» **WHAT IS EXPECTED**: Will you transcribe the entries that follow, exactly and in full?

>> start ENTRIES SUPPLIED

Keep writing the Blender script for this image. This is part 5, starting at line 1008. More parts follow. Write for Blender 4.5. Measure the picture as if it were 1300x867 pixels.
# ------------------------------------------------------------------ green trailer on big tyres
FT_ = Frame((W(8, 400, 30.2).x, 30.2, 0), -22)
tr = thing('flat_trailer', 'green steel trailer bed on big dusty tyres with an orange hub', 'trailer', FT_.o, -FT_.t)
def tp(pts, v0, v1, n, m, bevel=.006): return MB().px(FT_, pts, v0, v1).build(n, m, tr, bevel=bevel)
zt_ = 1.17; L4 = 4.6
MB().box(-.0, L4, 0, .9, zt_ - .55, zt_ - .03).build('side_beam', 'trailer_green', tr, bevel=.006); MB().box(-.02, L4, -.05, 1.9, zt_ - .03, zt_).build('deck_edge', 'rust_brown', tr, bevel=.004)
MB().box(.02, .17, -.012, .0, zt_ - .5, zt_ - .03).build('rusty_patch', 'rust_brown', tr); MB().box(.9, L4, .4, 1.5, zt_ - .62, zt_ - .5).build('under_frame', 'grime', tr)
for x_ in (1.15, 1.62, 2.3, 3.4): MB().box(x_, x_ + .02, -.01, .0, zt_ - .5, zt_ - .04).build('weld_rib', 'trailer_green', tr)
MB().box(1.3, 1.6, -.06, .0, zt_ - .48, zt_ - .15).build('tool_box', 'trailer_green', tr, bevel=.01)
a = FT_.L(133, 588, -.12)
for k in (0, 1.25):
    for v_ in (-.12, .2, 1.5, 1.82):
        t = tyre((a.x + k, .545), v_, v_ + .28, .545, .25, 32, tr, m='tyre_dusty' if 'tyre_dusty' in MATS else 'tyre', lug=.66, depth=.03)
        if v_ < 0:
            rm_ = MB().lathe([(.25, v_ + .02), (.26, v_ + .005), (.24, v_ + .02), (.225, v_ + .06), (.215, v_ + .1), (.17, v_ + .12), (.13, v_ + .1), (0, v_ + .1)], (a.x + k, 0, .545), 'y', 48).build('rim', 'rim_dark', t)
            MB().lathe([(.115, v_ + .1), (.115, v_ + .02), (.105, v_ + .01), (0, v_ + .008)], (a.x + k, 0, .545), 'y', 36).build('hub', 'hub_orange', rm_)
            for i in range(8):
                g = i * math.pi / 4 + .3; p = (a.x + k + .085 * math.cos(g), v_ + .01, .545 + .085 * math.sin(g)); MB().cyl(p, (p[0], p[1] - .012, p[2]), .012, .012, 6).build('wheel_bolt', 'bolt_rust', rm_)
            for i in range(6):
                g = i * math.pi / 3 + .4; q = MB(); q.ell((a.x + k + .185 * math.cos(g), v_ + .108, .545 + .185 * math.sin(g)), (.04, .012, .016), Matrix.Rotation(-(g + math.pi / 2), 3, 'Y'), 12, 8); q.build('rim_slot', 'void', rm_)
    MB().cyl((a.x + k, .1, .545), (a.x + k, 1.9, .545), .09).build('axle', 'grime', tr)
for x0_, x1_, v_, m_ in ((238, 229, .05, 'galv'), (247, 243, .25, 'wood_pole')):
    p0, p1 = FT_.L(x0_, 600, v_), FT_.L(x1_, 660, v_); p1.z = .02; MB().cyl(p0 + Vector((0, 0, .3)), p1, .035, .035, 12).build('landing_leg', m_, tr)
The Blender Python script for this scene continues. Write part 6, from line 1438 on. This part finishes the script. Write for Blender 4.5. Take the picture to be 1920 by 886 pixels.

>> end ENTRIES SUPPLIED

» **ANSWER IN FULL**:
Keep writing the Blender script for this image. This is part 5, starting at line 1008. More parts follow. Write for Blender 4.5. Measure the picture as if it were 1300x867 pixels.
# ------------------------------------------------------------------ green trailer on big tyres
FT_ = Frame((W(8, 400, 30.2).x, 30.2, 0), -22)
tr = thing('flat_trailer', 'green steel trailer bed on big dusty tyres with an orange hub', 'trailer', FT_.o, -FT_.t)
def tp(pts, v0, v1, n, m, bevel=.006): return MB().px(FT_, pts, v0, v1).build(n, m, tr, bevel=bevel)
zt_ = 1.17; L4 = 4.6
MB().box(-.0, L4, 0, .9, zt_ - .55, zt_ - .03).build('side_beam', 'trailer_green', tr, bevel=.006); MB().box(-.02, L4, -.05, 1.9, zt_ - .03, zt_).build('deck_edge', 'rust_brown', tr, bevel=.004)
MB().box(.02, .17, -.012, .0, zt_ - .5, zt_ - .03).build('rusty_patch', 'rust_brown', tr); MB().box(.9, L4, .4, 1.5, zt_ - .62, zt_ - .5).build('under_frame', 'grime', tr)
for x_ in (1.15, 1.62, 2.3, 3.4): MB().box(x_, x_ + .02, -.01, .0, zt_ - .5, zt_ - .04).build('weld_rib', 'trailer_green', tr)
MB().box(1.3, 1.6, -.06, .0, zt_ - .48, zt_ - .15).build('tool_box', 'trailer_green', tr, bevel=.01)
a = FT_.L(133, 588, -.12)
for k in (0, 1.25):
    for v_ in (-.12, .2, 1.5, 1.82):
        t = tyre((a.x + k, .545), v_, v_ + .28, .545, .25, 32, tr, m='tyre_dusty' if 'tyre_dusty' in MATS else 'tyre', lug=.66, depth=.03)
        if v_ < 0:
            rm_ = MB().lathe([(.25, v_ + .02), (.26, v_ + .005), (.24, v_ + .02), (.225, v_ + .06), (.215, v_ + .1), (.17, v_ + .12), (.13, v_ + .1), (0, v_ + .1)], (a.x + k, 0, .545), 'y', 48).build('rim', 'rim_dark', t)
            MB().lathe([(.115, v_ + .1), (.115, v_ + .02), (.105, v_ + .01), (0, v_ + .008)], (a.x + k, 0, .545), 'y', 36).build('hub', 'hub_orange', rm_)
            for i in range(8):
                g = i * math.pi / 4 + .3; p = (a.x + k + .085 * math.cos(g), v_ + .01, .545 + .085 * math.sin(g)); MB().cyl(p, (p[0], p[1] - .012, p[2]), .012, .012, 6).build('wheel_bolt', 'bolt_rust', rm_)
            for i in range(6):
                g = i * math.pi / 3 + .4; q = MB(); q.ell((a.x + k + .185 * math.cos(g), v_ + .108, .545 + .185 * math.sin(g)), (.04, .012, .016), Matrix.Rotation(-(g + math.pi / 2), 3, 'Y'), 12, 8); q.build('rim_slot', 'void', rm_)
    MB().cyl((a.x + k, .1, .545), (a.x + k, 1.9, .545), .09).build('axle', 'grime', tr)
for x0_, x1_, v_, m_ in ((238, 229, .05, 'galv'), (247, 243, .25, 'wood_pole')):
    p0, p1 = FT_.L(x0_, 600, v_), FT_.L(x1_, 660, v_); p1.z = .02; MB().cyl(p0 + Vector((0, 0, .3)), p1, .035, .035, 12).build('landing_leg', m_, tr)
The Blender Python script for this scene continues. Write part 6, from line 1438 on. This part finishes the script. Write for Blender 4.5. Take the picture to be 1920 by 886 pixels.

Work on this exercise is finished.